Many tech companies saw their high-flying stocks lose altitude this year.

Leaders in social media like Twitter and LinkedIn fell more than 40% from their 2014 highs. Others, such as the retailer Amazon.com , took more modest drops, although shareholders might not have found them modest at the time.

These types of stocks, among others, are cheaper than they were, but are they cheap enough?

They almost certainly can't be considered bargains by normal valuation yardsticks. The price-earnings ratios for tech companies — in cases where there are earnings — can run close to or into triple digits.

Portfolio managers are finding, however, that some businesses offer sufficient growth potential to warrant bets around current prices.

Kevin Landis, manager of the Firsthand Technology Opportunities Fund, has been adding to his position in Twitter, a longtime holding, because he expects the stock to improve over the long haul as the company evolves from an upstart held in tech portfolios into a respectable blue chip that will be far more widely owned.

"It's only a matter of time before Twitter goes into the S&P 500," says Landis, a Silicon Valley investor since the days of CompuServe email addresses composed of long strings of numbers. "Like Google 10 years ago or Facebook two years ago, everyone will have to own them."

The reason that Twitter plunged in the first place, losing more than half its value, is that investors pulled back ahead of anticipated selling by corporate insiders. Many feared a massive dumping of Twitter stock once the lock-up period from the company's November initial public offering ended. That has abated, Landis says, and the stock "really looks like it has found a bottom."

Landis also holds Google along with Facebook , which has nearly quadruped in value since late 2008, but he's having reservations about the latter. Landis questions how much growth potential Facebook has left and warns that he may sell before the year is out.

"I'm still happy to hold it, but at over $160 billion [in market value], how much can it possibly make in the next 10 years?" he wonders. "I don't know that we'll hold it forever."

Landis has no such misgivings about LinkedIn, a social-media company for professionals. He remained invested through the recent plunge and believes that the stock is worth buying today.

"We own it and would consider adding to it," he says. "It's a top brand. It's hard to imagine a scenario where LinkedIn fades from view." The $110 million Firsthand Technology Opportunity is up an annualized 20% in the five years through June 27, according to Lipper.

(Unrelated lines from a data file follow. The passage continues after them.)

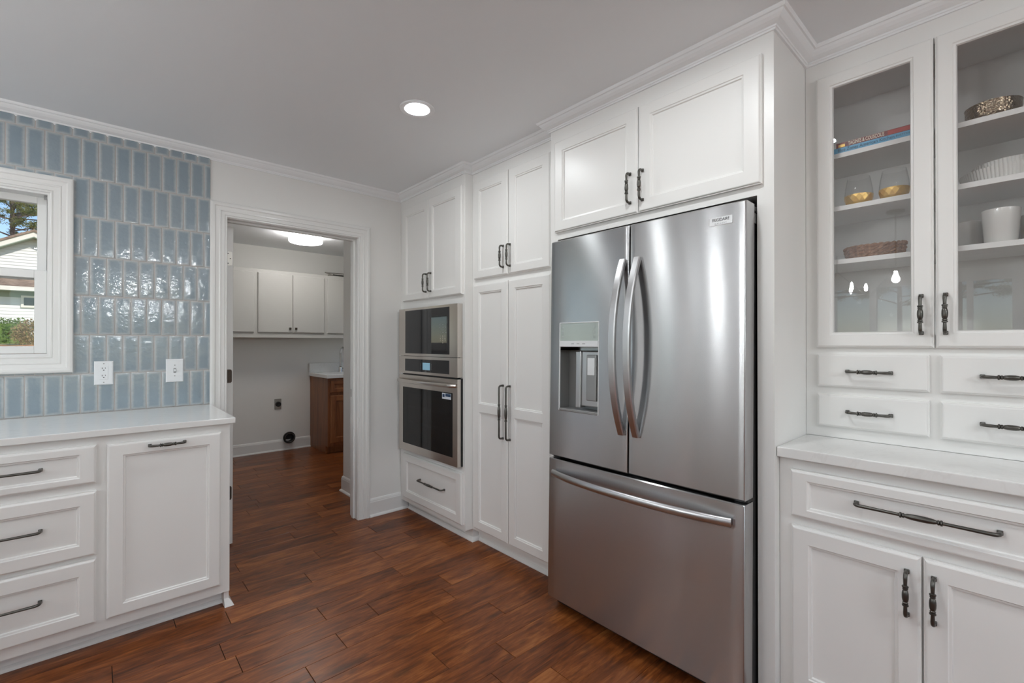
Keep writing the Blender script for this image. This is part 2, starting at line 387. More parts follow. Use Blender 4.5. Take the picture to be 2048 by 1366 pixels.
PULL = {'short': pull_mesh(0.137, 0.040, 0.0082, 0.0045), 'long': pull_mesh(0.322, 0.075, 0.0092, 0.0048, 0.034)}
def pull(parent, kind, pos, face, vertical):
    rz = -pi/2 if face == 'x' else 0.0
    return link('handle', PULL[kind], parent, pos, (0, pi/2 if vertical else 0, rz))

# ================================================================== STRUCTURE
def struct(o, label=None): return tag(o, label, None, None, 'structure')
# ---- floor: planks laid along x, row pitch measured from the photograph
ROW0, PITCH, PW = 1.385, 0.1289, 0.1284
JOINTS = {0: [1.266], 1: [1.03], 2: [1.435], 3: [1.184], 4: [0.784], 5: [0.988, 1.397], 6: [0.792, 0.391], 7: [0.05, 1.254], 8: [0.459, 1.657], 9: [1.266, 0.859], 10: [0.585], 11: [0.994], 12: [1.407, 0.599], 13: [1.197], 14: [0.969], 20: [0.943], 21: [1.547], 22: [0.946], 24: [1.15], 25: [0.947], 27: [1.155], 28: [1.365]}
flo = boxes('floor', [(XL-0.1, XW+0.8, YF-0.1, LY+0.1, -0.08, -0.0035)], 'subfloor'); struct(flo)
bm = new(); abox(bm, 0, 1, -PW/2, PW/2, -0.014, 0.0, 0.0015, 2); PLANK = finish(bm, 'plank', 'floor')
rest = new()
for k in range(-37, 36):
    y = ROW0+PITCH*(k+0.5); known = sorted(JOINTS.get(k, [])); xs = list(known)
    x = known[0] if known else rnd.uniform(0.2, 1.3)
    if not known: xs = [x]
    while x > XL: x -= rnd.uniform(0.42, 1.15); xs.append(x)
    x = max(xs)
    while x < XW+0.7: x += rnd.uniform(0.42, 1.15); xs.append(x)
    xs = sorted(v for v in xs if XL < v < XW+0.7); xs = [XL]+[v for v in xs if v-XL > 0.1]+[XW+0.7]
    for a, b in zip(xs[:-1], xs[1:]):
        if b-a < 0.06: continue
        near = (0.55 < y < 3.36 and b > -0.45 and a < 1.95 and not (y > 2.66 and b < 0.48)) or (3.3 < y < LY and b > 0.55 and a < 2.25)
        if near:
            o = link('plank', PLANK, flo, (a+0.0012, y, 0)); o.scale = (b-a-0.0024, 1, 1)
        else: abox(rest, a+0.0006, b-0.0006, y-PW/2, y+PW/2, -0.014, 0.0)
o = obj('plank_field', rest, 'floor', flo); o['kind'] = 'stuff'

# ---- walls
PATIO = (-3.02, -2.22, 0.06, 2.05); CORNER = (-4.02, -3.50, 0.45, 2.08)
def wall_y(y0, y1, x0, x1, z0, z1, openings):
    """boxes of a wall in the xz plane with rectangular openings (ox0, ox1, oz0, oz1)"""
    out = []; x = x0
    for a, b, c, d in sorted(openings):
        if a > x: out.append((x, a, y0, y1, z0, z1))
        if c > z0: out.append((a, b, y0, y1, z0, c))
        if d < z1: out.append((a, b, y0, y1, d, z1))
        x = b
    if x < x1: out.append((x, x1, y0, y1, z0, z1))
    return out
def swap(lst): return [(c, d, a, b, e, f) for a, b, c, d, e, f in lst]
RD = (DL-0.012, DR+0.012, -0.003, DT+0.012)
wb = boxes('wall_back', wall_y(YB, YB+0.118, XL, XW+0.8, -0.003, 2.52, [(WL-0.004, WR+0.004, WB-0.004, WT+0.004), RD, PATIO, CORNER]), 'wall'); struct(wb)
wr = boxes('wall_right', [(XW, XW+0.1, YF, YB, -0.003, 2.52)], 'wall'); struct(wr)
BANK = (0.08, 2.45, 0.78, 2.12)
BANK2 = (-2.9, -0.35, 0.10, 2.16); FRONTS = [(-3.7, -1.5, 0.08, 2.16), (-1.0, 1.4, 0.08, 2.16)]
wl_ = boxes('wall_left', swap(wall_y(XL-0.12, XL, YF, YB+0.118, -0.003, 2.52, [BANK, BANK2])), 'wall'); struct(wl_)
wf = boxes('wall_front', wall_y(YF-0.1, YF, XL-0.12, XW+0.1, -0.003, 2.52, FRONTS), 'wall'); struct(wf)
ce = boxes('ceiling', [(XL-0.12, XW+0.1, YF-0.1, YB+0.0, ZCEIL, ZCEIL+0.11)], 'ceiling'); struct(ce)
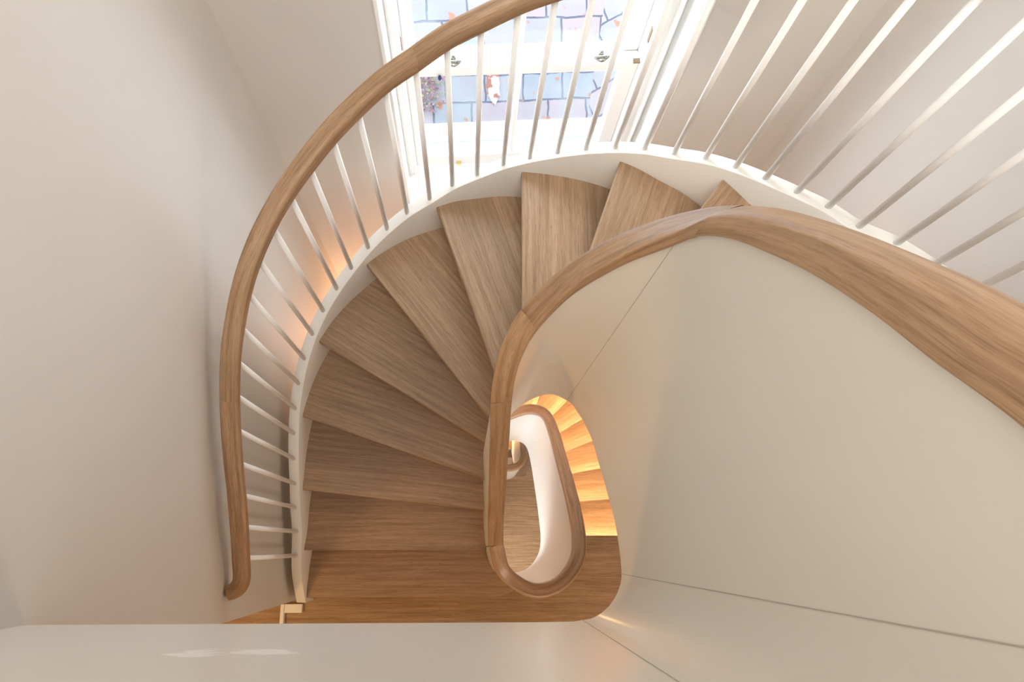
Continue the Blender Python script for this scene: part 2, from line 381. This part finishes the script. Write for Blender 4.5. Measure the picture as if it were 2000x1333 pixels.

John Toohey, head of equities for USAA Investments, which offers the $571 million USAA Science & Technology Fund, has similar opinions about Facebook and LinkedIn, only reversed.

Facebook, a holding in several USAA portfolios, including Science & Technology, is the one with the greater growth potential, in his view, because its everyman customers are more tolerant of having ads thrust in their faces than the professionals who use LinkedIn.

"They have huge opportunities to monetize their base," Toohey says about Facebook. Still, he encourages the company not to be greedy by saturating the site with ads or allowing ads that are targeted so precisely to users that it becomes obvious just how much information the company has on them.

"People are fine being marketed to," Toohey says, "but they need to strike a delicate balance."

Amazon.com, whose stock fell more than 25% earlier in the year, may need to execute a balancing act of its own. Amazon has spared little expense in growing its business to become a dominant retailer, but companies that spare little expense tend to have thin profit margins and generate anemic cash flow, Toohey notes. USAA Science & Technology delivered an annualized return of 21 percent in the past five years.

"We own some Amazon, but we're cautious about it," he says. "The challenge is whether they'll ever slow down spending to ramp up cash flow and margins."

Another possible impediment to Amazon and its shareholders is that it sends out so many packages at such short notice that delivery services like FedEx Corp. and United Parcel Service Inc. eventually may balk at doing the heavy lifting, at least at current prices.

"Amazon could shoot themselves in the foot," Toohey warns. "If FedEx and UPS are going to be able to support all that volume with two days' notice, they'll have to hire people and do logistics. Are they going to get paid for it?"

Prospective buyers of tech high fliers may be asking themselves the same question.

Recalling the 2000 crash, Landis concedes that investors can get hurt in companies like these, but he highlights a difference between now and then - a dearth of opportunities for growth in other assets.

"After a long bull market, there's nothing to go back to," he says. "When people take money off the table and look around, they see that gold is played out, at least for now; there's not much [to make] in bonds, and stocks of old-guard companies aren't growing that fast."

"You can go for dividend yield," he says, "or you can go for growth."